** Begin **

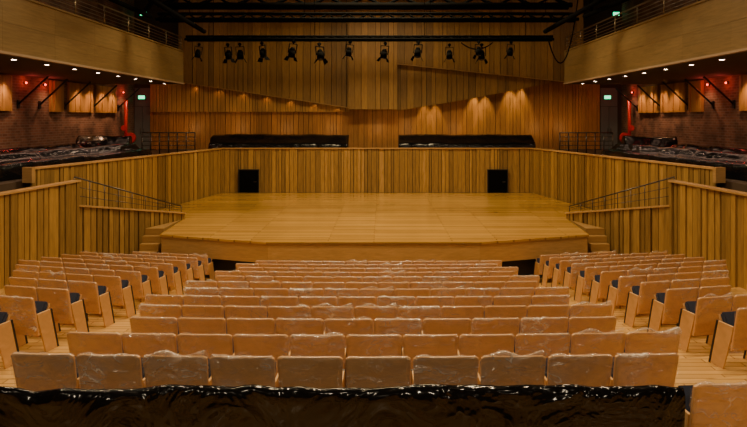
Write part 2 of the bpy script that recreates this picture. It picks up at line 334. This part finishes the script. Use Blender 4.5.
def exitsign(x,y,z):
    e=empty("exit_sign",(x,y,z)); tag(e,"small glowing green emergency exit sign","exit sign","exit signs")
    bm=bmesh.new(); box(bm,-.19,.19,0,.05,-.11,.11); mk("sign_housing",bm,M_BLACK,e)
    bm=bmesh.new(); box(bm,-.17,.17,-.012,0,-.09,.09); mk("sign_face",bm,M_EXIT,e)
    bm=bmesh.new(); 
    vs=[(-.11,-.018),(.03,-.018),(.03,-.05),(.12,0),(.03,.05),(.03,.018),(-.11,.018)]
    quadbox(bm,[(a,-.016,b) for a,b in vs],[(a,-.012,b) for a,b in vs]); mk("arrow_mark",bm,M_WHITE,e)
exitsign(-12.55,32.93,5.05); exitsign(12.2,32.93,5.05); exitsign(-12.5,33.03,9.5); exitsign(12.7,33.03,9.5)
# ---------------------------------------------------------------- balconies
for s in(-1,1):
    X=8.9 if s<0 else 8.6
    b=empty("balcony",(s*X,22,5.5)); tag(b,"long side balcony with pale wooden front and steel railing","balcony","side balconies")
    def rel(x,y,z): return (s*x-s*X,y-22,z-5.5)
    def pb(bm,x0,x1,y0,y1,z0,z1):
        p=rel(x0,y0,z0);q=rel(x1,y1,z1); box(bm,min(p[0],q[0]),max(p[0],q[0]),p[1],q[1],p[2],q[2])
    bm=bmesh.new(); y=0.5
    while y<28.4:
        y2=min(y+2.4,28.5)
        for h in range(4):
            pb(bm,X+(.006 if h%2 else 0),X+.1,y,y2-.004,5.56+h*.355,5.56+(h+1)*.355-.003)
        y=y2
    mk("fascia",bm,M_FASCIA,b)
    bm=bmesh.new(); pb(bm,X-.03,X+.15,.5,28.5,6.98,7.03); mk("cap_rail",bm,M_FASCIA,b)
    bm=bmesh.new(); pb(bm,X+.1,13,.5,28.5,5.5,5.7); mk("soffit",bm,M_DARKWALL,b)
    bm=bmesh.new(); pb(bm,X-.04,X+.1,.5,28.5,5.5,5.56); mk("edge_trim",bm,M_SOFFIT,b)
    for i in range(15):
        yy=1+i*1.95; rod("railing_post",rel(X+.06,yy,7.0),rel(X+.06,yy,7.65),.022,M_RAIL,b)
    for z,r in((7.65,.028),(7.5,.014),(7.38,.014),(7.26,.014),(7.14,.014)):
        rod("railing_bar",rel(X+.06,.6,z),rel(X+.06,28.4,z),r,M_RAIL,b)
    l=bpy.data.lights.new("balcony_light",'AREA'); l.shape='RECTANGLE'; l.size=.4; l.size_y=14; l.energy=90; l.color=(1,.72,.45)
    lo=bpy.data.objects.new("balcony_light",l); COL.objects.link(lo); lo.location=(s*10.8,21,11.3)
    for i in range(9):
        yy=14.6+i*1.6
        e=empty("downlight",(s*(X+.5),yy,5.499)); tag(e,"small round recessed warm downlight under the balcony","downlight","balcony downlights")
        bm=bmesh.new(); cyl(bm,(0,0,-.025),(0,0,-.005),.07,n=14); mk("lamp",bm,M_LAMP,e)
        bm=bmesh.new()
        A=[]
        for t in range(14):
            a0=2*math.pi*t/14
            A.append([bm.verts.new((r*math.cos(a0),r*math.sin(a0),z)) for r,z in((.07,-.03),(.09,-.03),(.09,0),(.07,0))])
        for t in range(14):
            for c in range(4): bm.faces.new((A[t][c],A[t][(c+1)%4],A[(t+1)%14][(c+1)%4],A[(t+1)%14][c]))
        mk("trim_ring",bm,M_STEEL,e)
    for yy,en in((18.2,45),(20.0,110),(21.4,110),(24.2,55),(26.7,110),(27.8,110),(29.0,110),(30.1,110),(31.4,60)):
        ld=bpy.data.lights.new("gallery_light",'SPOT'); ld.energy=en; ld.color=(1,.52,.26); ld.spot_size=1.7; ld.spot_blend=.8; ld.shadow_soft_size=.08
        lo=bpy.data.objects.new("gallery_light",ld); COL.objects.link(lo); lo.location=(s*12.35,yy,5.44); lo.rotation_euler=(0,-s*.25,0)
    ld=bpy.data.lights.new("gallery_light",'AREA'); ld.shape='RECTANGLE'; ld.size=.5; ld.size_y=16; ld.energy=50; ld.color=(1,.58,.38)
    lo=bpy.data.objects.new("gallery_light",ld); COL.objects.link(lo); lo.location=(s*10.8,20,5.44)
    for (y0,y1) in((19.4,22.0),(24.6,25.6),(26.0,28.2),(28.5,30.6)):
        bm=bmesh.new(); y=y0
        while y<y1-.05:
            w=random.uniform(.12,.3); w=min(w,y1-y); d=random.uniform(.06,.12)
            xx=s*12.995; xi=s*(12.97-d); box(bm,min(xx,xi),max(xx,xi),y,y+w-.01,4.2,5.45); y+=w
        tag(mk("acoustic_panel",bm,M_WEDGE),"slatted wooden acoustic panel fixed on the brick wall","wall panel","acoustic panels")
    for i,yy in enumerate((17.6,18.9,22.5,23.9,25.8,28.35,31.0)):
        e=empty("steel_bracket",(s*13,yy,5.4)); tag(e,"black diagonal steel strut between brick wall and balcony","bracket","balcony brackets")
        bm=bmesh.new(); cyl(bm,(-s*.02,0,-.95),(-s*1.1,0,.05),.035,n=8); mk("strut",bm,M_BLACK,e)
        bm=bmesh.new(); box(bm,min(0,-s*.05),max(0,-s*.05),-.07,.07,-1.1,-.8); mk("wall_plate",bm,M_BLACK,e)
    for yy in (18.2,19.1,22.9,24.2,31.5):
        e=empty("signal_lamp",(s*13,yy,5.25)); tag(e,"small glowing red lamp on the brick wall","wall lamp","red wall lamps")
        bm=bmesh.new(); box(bm,min(0,-s*.06),max(0,-s*.06),-.05,.05,-.04,.04); mk("base",bm,M_BLACK,e)
        bm=bmesh.new(); bmesh.ops.create_uvsphere(bm,u_segments=12,v_segments=8,radius=.035,matrix=Matrix.Translation((-s*.08,0,0))); mk("lamp_dome",bm,M_REDLAMP,e,smooth=True)
        ld=bpy.data.lights.new("signal_glow",'POINT'); ld.energy=7; ld.color=(1,.09,.07); ld.shadow_soft_size=.04
        lo=bpy.data.objects.new("signal_glow",ld); COL.objects.link(lo); lo.location=(s*12.7,yy,5.25)
    e=empty("fire_standpipe",(s*12.75,31.4,GZ)); tag(e,"red fire standpipe with valve wheel against brick wall","fire standpipe")
    bm=bmesh.new(); cyl(bm,(0,0,0),(0,0,2.6),.08); mk("pipe",bm,M_RED,e)
    bm=bmesh.new(); cyl(bm,(0,0,1.2),(0,-.25,1.2),.05); cyl(bm,(0,-.25,1.2),(0,-.28,1.2),.14,n=16); mk("valve_wheel",bm,M_RED,e)
    bm=bmesh.new(); cyl(bm,(-s*.25,-.1,.7),(-s*.25,.05,.7),.26,n=20); mk("hose_reel",bm,M_RED,e)
    e=empty("stair_railing",(s*8.4,17.5,1.5)); tag(e,"thin brushed steel stair railing along the sloping slatted wall","railing","stair railings")
    a=Vector((0,0,0)); bb=Vector((-s*2.0,3.2,-.7)); off=Vector((s*.1,.06,0))
    for i in range(9):
        t=i/8; p=a.lerp(bb,t)+off; hh=.70*(1-t)+.12*t+.08
        rod("baluster",p-Vector((0,0,.03)),p+Vector((0,0,hh)),.012,M_STEEL,e)
    for k,r in((1,.02),(.66,.008),(.33,.008)):
        rod("handrail" if k==1 else "rail_wire",a+off+Vector((0,0,.78*k)),bb+off+Vector((0,0,.2*k)),r,M_STEEL,e,8)
    e=empty("gallery_railing",(s*11.2,29.5,GZ)); tag(e,"steel guard railing at the gallery corner","railing","gallery railings")
    for i in range(7):
        x=-s*i*.42; rod("post",(x,0,0),(x,0,1.0),.028,M_STEEL,e)
    for z in(.2,.4,.6,.8,1.0): rod("rail_bar",(0,0,z),(-s*2.52,0,z),.018 if z<1 else .03,M_STEEL,e)
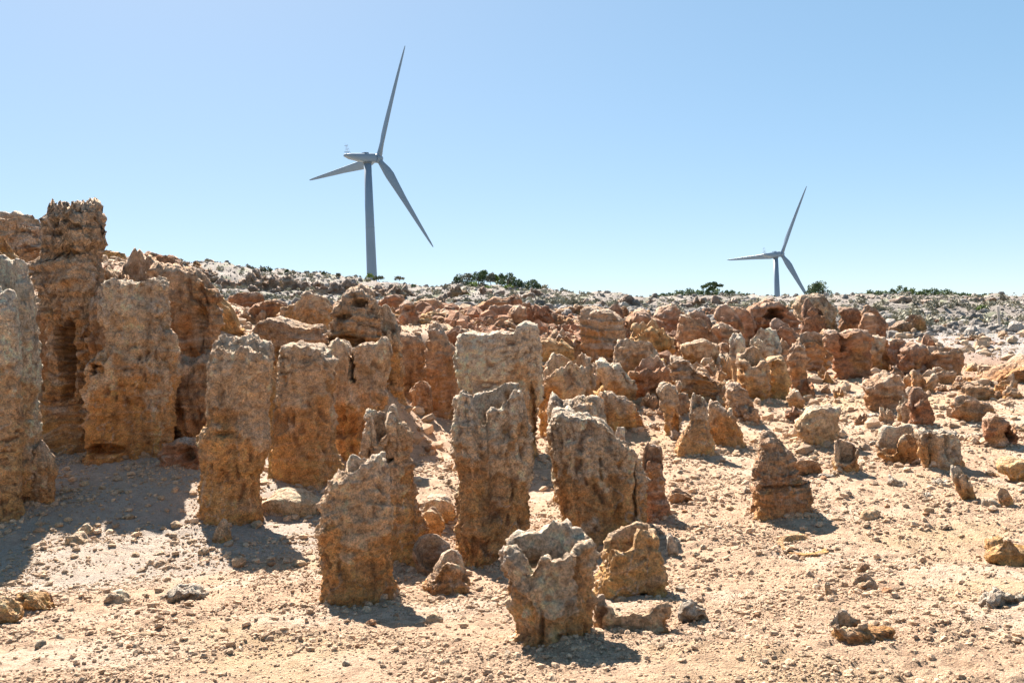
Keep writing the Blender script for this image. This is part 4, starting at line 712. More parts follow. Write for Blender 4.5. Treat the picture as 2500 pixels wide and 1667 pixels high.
field(10, 1060, 1950, 770, 800, 70, 110, ['red', 'brown'], '', 'red rock ridges of the far terrace', 'rock_ridge', 'rock ridge', asp=(.25, .45), n_=14, ratio=.4, k=1.4)
field(7, 540, 1060, 775, 800, 80, 110, ['orange', 'red', 'wall'], '', 'rock ridges on the left terrace', 'rock_ridge', 'rock ridge', asp=(.25, .4), n_=14, ratio=.4, k=1.4)
field(8, 2080, 2500, 900, 990, 60, 90, ['wall', 'brown', 'tan'], '', 'rock ridges at the right', 'rock_ridge', 'rock ridge', asp=(.22, .35), n_=14, ratio=.4, k=1.4)
field(26, 1330, 1880, 860, 960, 26, 40, ['brown', 'grey', 'tan', 'brown'], '', 'upright rock shards of the middle slope', 'rock_shard', 'rock shard', asp=(.9, 1.7), n_=7, k=1.5)
field(18, 1340, 1840, 960, 1060, 32, 48, ['tan', 'grey', 'brown'], '', 'upright rock shards of the nearer middle slope', 'rock_shard', 'rock shard', asp=(.9, 1.5), n_=7, k=1.5)
field(14, 1900, 2380, 900, 1050, 24, 38, ['brown', 'tan', 'red'], '', 'upright rock shards at the right', 'rock_shard', 'rock shard', asp=(.8, 1.4), n_=7, k=1.5)
# ledges and outcrops of the grey hill
def sky_y(px): return np.interp(px, [450, 600, 850, 1050, 1180, 1300, 1400, 1600, 1900, 2500], [640, 657, 673, 706, 690, 706, 719, 724, 723, 722])
field(34, 455, 1130, lambda p: sky_y(p)+26, lambda p: sky_y(p)+52, 34, 44, ['far'], 'weathered grey brown outcrop on the ledge under the left skyline', 'grey brown outcrops under the left skyline', 'rock_outcrop', 'rock outcrop', asp=(.45, .95))
field(22, 1180, 1800, lambda p: sky_y(p)+20, lambda p: sky_y(p)+32, 34, 40, ['far'], 'grey brown outcrop in the low scarp under the middle skyline', 'outcrops of the low scarp under the middle skyline', 'rock_outcrop', 'rock outcrop', asp=(.4, .7))
field(14, 460, 1150, lambda p: sky_y(p)+50, lambda p: sky_y(p)+75, 18, 28, ['far'], 'small grey rock on the scree below the left skyline', 'grey rocks on the left scree', 'boulder', 'boulder', asp=(.5, .9))
field(12, 1950, 2500, 729, 742, 30, 50, ['far'], 'low grey rock ledge near the skyline at the right', 'low grey ledges near the right skyline', 'rock_outcrop', 'rock outcrop', asp=(.2, .4))

build_ground()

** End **

▶ WHAT IS ASKED
Using the listing above, pull out all lines that hold the word "this".

▶ THE COMPLETED TASK
Write part 2 of the bpy script that recreates this picture. It picks up at line 334. This part finishes the script. Use Blender 4.5.
Keep writing the Blender script for this image. This is part 4, starting at line 712. More parts follow. Write for Blender 4.5. Treat the picture as 2500 pixels wide and 1667 pixels high.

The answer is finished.